Based on your explanation, the error occurs because Shopify’s Admin REST API does not return CORS headers, as it is designed for server-to-server communication rather than direct browser requests. This is why the preflight OPTIONS request is failing before your actual GET request can run.

Adding Access-Control-Allow-Origin on your proxy won’t resolve the issue unless the proxy itself is correctly handling both the OPTIONS preflight and the actual request. Shopify itself won’t pass these headers back.

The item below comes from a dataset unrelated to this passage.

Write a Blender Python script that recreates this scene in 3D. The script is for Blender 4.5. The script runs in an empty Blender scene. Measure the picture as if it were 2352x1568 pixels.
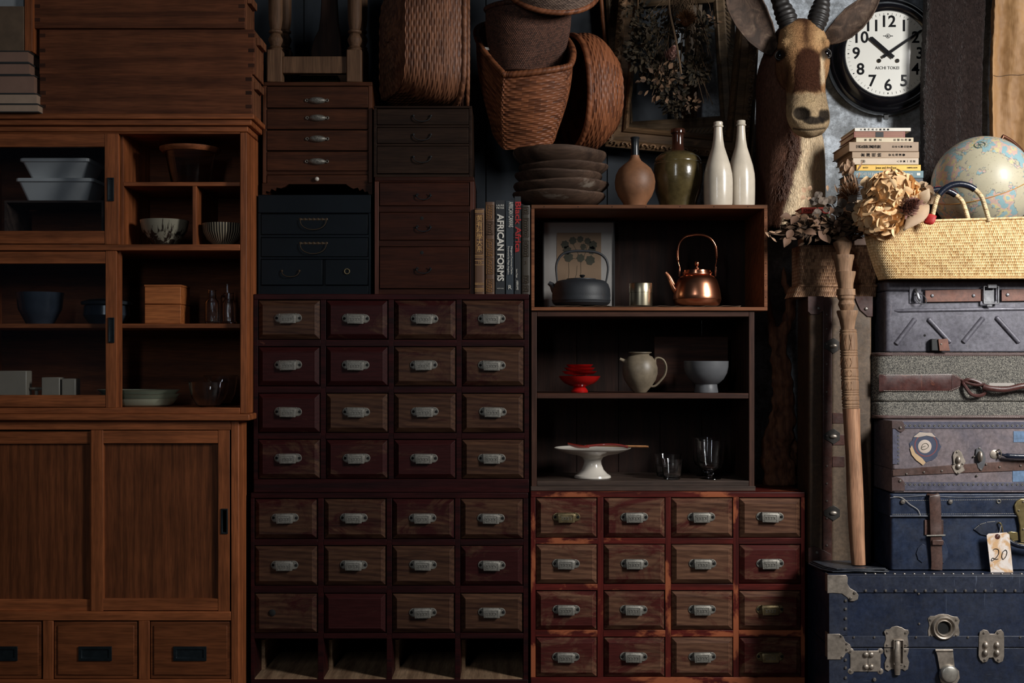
import bpy, bmesh, math, random
from mathutils import Vector, Matrix, Euler
PI = math.pi
scn = bpy.context.scene
COL = scn.collection

# ------------------------------------------------------------------ camera, world, light, exposure
D = 4.2                      # camera to the reference plane y = 0
S = 3.4 / 2352               # metres per pixel on that plane
ZC = 1.12                    # camera height
cam_d = bpy.data.cameras.new('camera'); cam = bpy.data.objects.new('camera', cam_d); COL.objects.link(cam)
cam.location = (0, -D, ZC); cam.rotation_euler = (PI / 2, 0, 0)
cam_d.sensor_width = 36; cam_d.lens = 36 * D / 3.4; cam_d.shift_y = 56 / 2352
cam_d.clip_start = .05; cam_d.clip_end = 50
scn.camera = cam

w = bpy.data.worlds.new('room_air'); scn.world = w; w.use_nodes = True
w.node_tree.nodes['Background'].inputs[0].default_value = (.55, .70, 1, 1)
w.node_tree.nodes['Background'].inputs[1].default_value = .010

def area(name, loc, target, sx, sy, power, col):
    l = bpy.data.lights.new(name, 'AREA'); l.shape = 'RECTANGLE'; l.size = sx; l.size_y = sy
    l.energy = power; l.color = col
    o = bpy.data.objects.new(name, l); COL.objects.link(o)
    o.location = loc
    o.rotation_euler = (Vector(target) - Vector(loc)).to_track_quat('-Z', 'Y').to_euler()
    return o
wl = area('window_light', (3.1, -2.4, 2.65), (1.7, 0, 1.1), .7, 1.1, 70, (1.0, .985, .96)); wl.data.spread = math.radians(112)
area('far_window_light', (-.9, -4.6, 2.3), (0, 0, 1.1), .24, 1.4, 17, (.90, .95, 1.0))

vs = scn.view_settings
vs.view_transform = 'Standard'; vs.look = 'None'; vs.gamma = 1.0; vs.use_curve_mapping = False
vs.exposure = 0.0
scn.display_settings.display_device = 'sRGB'

# ------------------------------------------------------------------ pixel to place
def X(px, Y=0.): return (px - 1176) * S * (D + Y) / D
def Z(py, Y=0.): return ZC - (py - 840) * S * (D + Y) / D
def P(px, py, Y=0.): return Vector((X(px, Y), Y, Z(py, Y)))
def L(n, Y=0.): return n * S * (D + Y) / D
rnd = random.Random(7)

# ------------------------------------------------------------------ materials
def srgb(r, g, b):
    f = lambda c: c / 12.92 if c <= .04045 else ((c + .055) / 1.055) ** 2.4
    return (f(r / 255), f(g / 255), f(b / 255), 1)
MAT = {}
class N:
    def __init__(s, name):
        s.m = bpy.data.materials.new(name); s.m.use_nodes = True
        s.t = s.m.node_tree; s.b = s.t.nodes['Principled BSDF']; MAT[name] = s.m
    def n(s, typ, **kw):
        o = s.t.nodes.new(typ)
        for k, v in kw.items():
            if k.startswith('_'): setattr(o, k[1:], v)
            else:
                key = int(k[1:]) if k[0] == 'i' and k[1:].isdigit() else k
                o.inputs[key].default_value = v
        return o
    def l(s, a, b): s.t.links.new(a, b)
    def ramp(s, fac, stops):
        r = s.t.nodes.new('ShaderNodeValToRGB'); e = r.color_ramp.elements
        while len(e) < len(stops): e.new(.5)
        for i, (p, c) in enumerate(stops): e[i].position = p; e[i].color = c
        s.l(fac, r.inputs[0]); return r.outputs[0]
    def mix(s, f, a, b, bt='MIX'):
        m = s.t.nodes.new('ShaderNodeMix'); m.data_type = 'RGBA'; m.blend_type = bt
        for k, v in ((0, f), (6, a), (7, b)):
            if hasattr(v, 'links'): s.l(v, m.inputs[k])
            else: m.inputs[k].default_value = v
        return m.outputs[2]
    def coords(s, scale=(1, 1, 1), rand=True, src='Object'):
        tc = s.n('ShaderNodeTexCoord'); mp = s.n('ShaderNodeMapping'); mp.inputs['Scale'].default_value = scale
        if rand:
            oi = s.n('ShaderNodeObjectInfo'); mu = s.n('ShaderNodeMath', _operation='MULTIPLY', i1=37.)
            s.l(oi.outputs['Random'], mu.inputs[0])
            va = s.n('ShaderNodeVectorMath', _operation='ADD')
            s.l(tc.outputs[src], va.inputs[0]); s.l(mu.outputs[0], va.inputs[1]); s.l(va.outputs[0], mp.inputs[0])
        else: s.l(tc.outputs[src], mp.inputs[0])
        return mp.outputs[0]
    def noise(s, vec, scale, detail=4, rough=.55, dist=0.):
        o = s.n('ShaderNodeTexNoise', Scale=scale, Detail=detail, Roughness=rough, Distortion=dist)
        s.l(vec, o.inputs['Vector']); return o.outputs[0]
    def bump(s, h, strength=.3, dist=.002):
        b = s.n('ShaderNodeBump', Strength=strength, Distance=dist); s.l(h, b.inputs['Height'])
        s.l(b.outputs[0], s.b.inputs['Normal']); return b
    def set(s, **kw):
        for k, v in kw.items(): s.b.inputs[k.replace('_', ' ')].default_value = v
        return s.m
def dk(c, f): return (c[0] * f, c[1] * f, c[2] * f, 1)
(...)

Here are a few possible solutions you could try:

  1. Server-side Proxy (Recommended):
    Set up a small API route (for example, in Next.js, Express, or Cloudflare Workers) that fetches the Shopify templates server-to-server using Admin API credentials. Then have your plugin call this API endpoint instead of Shopify directly. Ensure that your proxy responds with the necessary CORS headers:

    Access-Control-Allow-Origin: *
    Access-Control-Allow-Methods: GET, OPTIONS Access-Control-Allow-Headers: Content-Type, Authorization 
    
  2. Check Proxy Implementation:
    Make sure your current proxy is handling both OPTIONS requests and the GET call. If the proxy is only forwarding requests and not responding to preflights, the browser will still block the call.

  3. Alternative Approaches:
    If the plugin only needs to run within Builder.io’s environment, you may be able to handle this by fetching templates server-side (outside of the browser runtime) and passing them into the editor.